Pride. Kebanggaan. Kehormatan. Bahwa para pahlawan kami adalah orang-orang Sparta yang berani menyongsong panah dan kematian kala mencegat ribuan tentara Persia. Begitulah narasi-narasi kepahlawanan yang senantiasa ingin kita dengar hikayat-hikayatnya. Narasi-narasi keperkasaan yang hanya kuasa dipersembahkan oleh kejantanan menyerang, bukan bertahan.
Di garis serupa, dalam keadaan minor dan inferior, para pelaku teror atas nama apa pun, seperti yang baru saja terjadi di Jakarta, senantiasa menempati kursi asalinya. Kursi kepengecutannya untuk head to head as lion.

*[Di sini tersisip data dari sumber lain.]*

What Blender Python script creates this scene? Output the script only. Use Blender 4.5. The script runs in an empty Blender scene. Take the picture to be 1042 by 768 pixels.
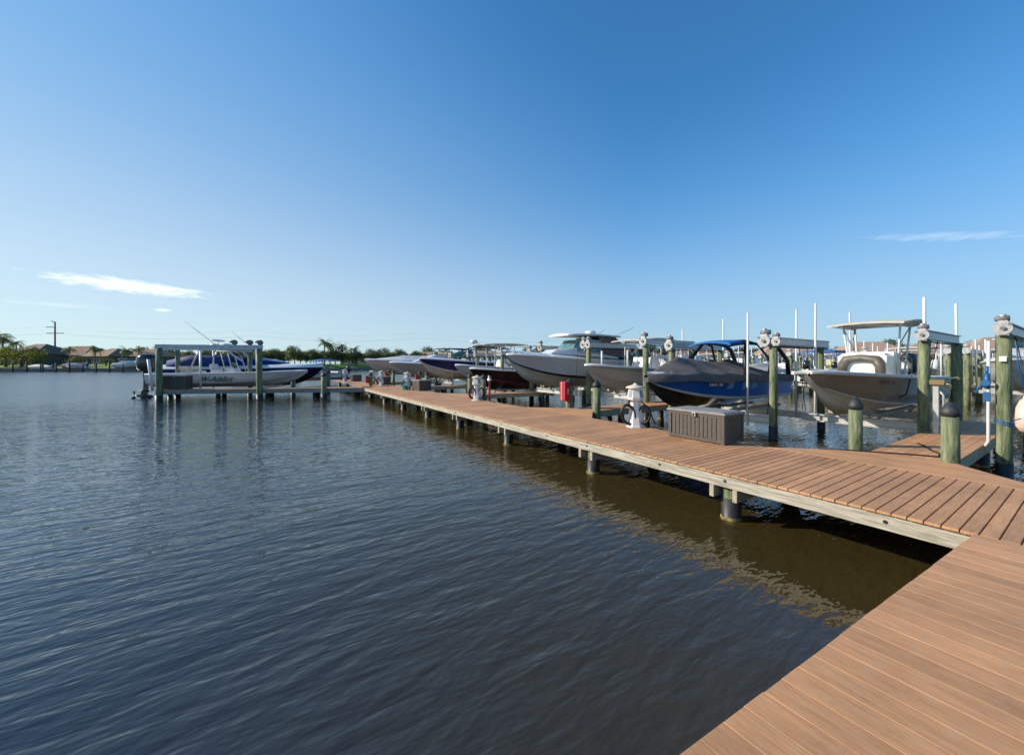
import bpy, math, random
from mathutils import Vector, Matrix, noise
R = math.radians
rnd = random.Random(7)
S = bpy.context.scene
COL = S.collection
# ------------------------------------------------------------------ places
# z = 0 is the top of the decking, the water lies 0.8 m lower. The main walkway runs along +Y,
# the slips with their boats lie on its +X side. The camera stands on the boardwalk at the origin.
WZ = -0.8
HEAD = R(32.77)                      # heading of the view, clockwise from +Y
CA, SA = math.cos(HEAD), math.sin(HEAD)
F = 393.0
def out(bearing_px, D):              # a point on the ground, D metres ahead of the viewpoint
    r = D * (bearing_px - 521) / F
    return (r * CA + D * SA, D * CA - r * SA)

# ------------------------------------------------------------------ materials
MATS = {}
def lin(c): return tuple(c) + (1,)
def mat(name, col, rough=.6, metal=0, col2=None, scale=6, stretch=(1, 1, 1), bump=0, bscale=None, contrast=(.35, .65), spec=.5, coat=0, island=0, detail=6):
    if name in MATS: return MATS[name]
    m = bpy.data.materials.new(name); m.use_nodes = True
    nt = m.node_tree; N = nt.nodes; L = nt.links
    b = N['Principled BSDF']; b.inputs['Base Color'].default_value = lin(col)
    b.inputs['Roughness'].default_value = rough; b.inputs['Metallic'].default_value = metal
    b.inputs['Specular IOR Level'].default_value = spec; b.inputs['Coat Weight'].default_value = coat
    tc = N.new('ShaderNodeTexCoord'); mp = N.new('ShaderNodeMapping'); mp.inputs['Scale'].default_value = stretch
    L.new(tc.outputs['Object'], mp.inputs['Vector'])
    last = None
    if col2:
        n = N.new('ShaderNodeTexNoise'); n.inputs['Scale'].default_value = scale; n.inputs['Detail'].default_value = detail; n.inputs['Roughness'].default_value = .65
        L.new(mp.outputs[0], n.inputs['Vector'])
        r = N.new('ShaderNodeValToRGB'); e = r.color_ramp.elements
        e[0].position, e[1].position = contrast; e[0].color = lin(col); e[1].color = lin(col2)
        L.new(n.outputs[0], r.inputs[0]); last = r.outputs[0]
        if island:
            g = N.new('ShaderNodeNewGeometry'); mr = N.new('ShaderNodeMapRange')
            mr.inputs['To Min'].default_value = 1 - island; mr.inputs['To Max'].default_value = 1 + island
            L.new(g.outputs['Random Per Island'], mr.inputs['Value'])
            vm = N.new('ShaderNodeVectorMath'); vm.operation = 'SCALE'
            L.new(last, vm.inputs[0]); L.new(mr.outputs[0], vm.inputs['Scale']); last = vm.outputs[0]
        L.new(last, b.inputs['Base Color'])
        mr2 = N.new('ShaderNodeMapRange'); mr2.inputs['To Min'].default_value = max(.02, rough - .08); mr2.inputs['To Max'].default_value = min(1, rough + .1)
        L.new(n.outputs[0], mr2.inputs['Value']); L.new(mr2.outputs[0], b.inputs['Roughness'])
    if bump:
        n2 = N.new('ShaderNodeTexNoise'); n2.inputs['Scale'].default_value = bscale or scale * 3; n2.inputs['Detail'].default_value = 4
        L.new(mp.outputs[0], n2.inputs['Vector'])
        bp = N.new('ShaderNodeBump'); bp.inputs['Strength'].default_value = bump; bp.inputs['Distance'].default_value = .02
        L.new(n2.outputs[0], bp.inputs['Height']); L.new(bp.outputs[0], b.inputs['Normal'])
    MATS[name] = m
    return m
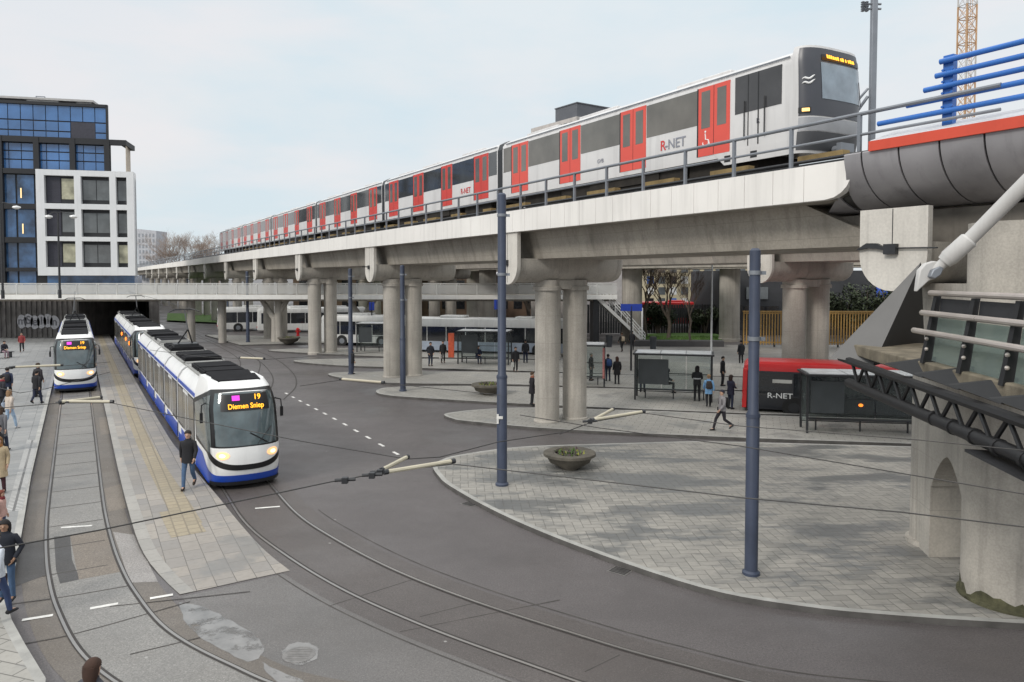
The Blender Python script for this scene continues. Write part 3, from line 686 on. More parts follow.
for du, hh in ((.3,.16),(1.0,.10)): part('roof_aerial', MB().hexa([(VC-.3,cars[0]+du,13.45),(VC+.3,cars[0]+du,13.45),(VC+.3,cars[0]+du+.4,13.45),(VC-.3,cars[0]+du+.4,13.45),(VC-.12,cars[0]+du+.1,13.47+hh),(VC+.12,cars[0]+du+.1,13.47+hh),(VC+.12,cars[0]+du+.3,13.47+hh),(VC-.12,cars[0]+du+.3,13.47+hh)]), BLACK, C0)
m = MB(); m.tube([nose(.45,11.9,.05), nose(.36,12.6,.05)], .012, 5); part('wiper', m, BLACK, C0)
m = MB(); m.tube([(VC-.1,cars[0]-.5,10.5),(VC-.1,cars[0]-.85,10.5)], .12, 10); m.box(VC-.4, VC+.2, cars[0]-.95, cars[0]-.8, 10.38, 10.64); part('coupler', m, STEEL, C0)
m = MB(); sidepatch(m, upx(779,VS), upx(733,VS), 11.9, 13.06, .010, 0); sidepatch(m, upx(756,VS)-.02, upx(756,VS)+.02, 10.85, 13.06, .014, 1); sidepatch(m, upx(746,VS)-.015, upx(746,VS)+.015, 10.85, 13.06, .014, 1); part('cab_window', m, [mk('cab_glass', (.055,.055,.058), .08), BLACK], C0, smooth=0)
for px in (763, 743): part('grab_handle', MB().tube([(VS-.05,upx(px,VS),11.05),(VS-.05,upx(px,VS),12.25)], .02, 6), BLACK, C0)
m = MB(); m.hexa([(VS-.01,cars[0]+.05,10.36),(VS+.03,cars[0]+.05,10.36),(VS+.03,upx(716,VS)-.3,10.36),(VS-.01,upx(716,VS)-.3,10.36),(VS-.01,cars[0]+.02,10.8),(VS+.03,cars[0]+.02,10.8),(VS+.03,upx(712,VS),10.8),(VS-.01,upx(712,VS),10.8)])
for px in (752, 726): sidepatch(m, upx(px,VS)-.13, upx(px,VS)+.13, 10.45, 10.66, .016, 1)
part('skirt', m, [BODYW, BLACK], C0, smooth=0)
RT = mk('logo_red', (.55,.05,.05), .5); GT = mk('logo_grey', (.25,.26,.30), .5)
def sidetext(s, px, z, size, mat, par): return text(s, size, frame_mtx((VS-.012, upx(px,VS), z), (0,-1,0), (0,0,1)), mat, par, ext=.003)
sidetext('R', 662, 11.42, .50, RT, C0); sidetext('-NET', 674, 11.42, .48, GT, C0)
sidetext('GVB', 600, 11.38, .22, GT, C0); sidetext('R', 756, 11.55, .22, mk('logo_dark', (.05,.05,.06), .5), C0)
sidetext('R-NET', 466, 11.38, .42, RT, [o for o in kids(TR) if o.name.startswith('carriage')][1])
m = MB(); cu_, cz_ = upx(704.5, VS), 11.28; vv = VS-.02
m.tube([(vv, cu_+.13*math.cos(t), cz_-.06+.13*math.sin(t)) for t in [math.pi*(.75+.13*i) for i in range(11)]], .018, 5)
m.tube([(vv,cu_+.02,cz_+.24),(vv,cu_,cz_+.04),(vv,cu_-.12,cz_+.02),(vv,cu_-.18,cz_-.16)], .02, 5); m.ball((vv,cu_+.02,cz_+.3), (.012,.04,.04), 8); part('wheelchair_sign', m, WHITE, C0)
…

Sudah sangat usang aslinya untuk sekadar mengangguk bahwa risalah teror sepanjang sejarah peradaban manusia selalu dipilih dengan “sebenar-benarnya amat terpaksa” oleh seseorang atau kelompok minor (marginal) untuk mendapatkan panggung show off-nya. Kepentingan untuk dipedulikan, dianggap ada, berikutnya menuai daya tawar (bargaining position), lantas finalnya mendapatkan kursi kekuasaan, di hadapan otoritas negara, politik, atau pula agama yang dominan, mendesak kelompok minor menashih segala taktik, bahkan yang paling licik tak terperi nistanya. Begitulah analogi setimbang dalam konteks “makna strategis”, bukan moral apalagi kemanusiaan, antara gaya bermain total football dan negative football. Situasi inferior yang terdesak di hadapan klub superior yang dominan sanggup mendesak pelatih dan skuatnya untuk abai pada nilai-nilai agung kepahlawanan yang digenderangkan hati para fans, asalkan di peliut akhir bisa menang (seminimnya tidak kalah); serumpun betul, bukan, sama taktik licik barbar para teroris melempar bom ke kafe Starbuck, pos polisi yang kecil, dan ruang-ruang publik tak berdosa.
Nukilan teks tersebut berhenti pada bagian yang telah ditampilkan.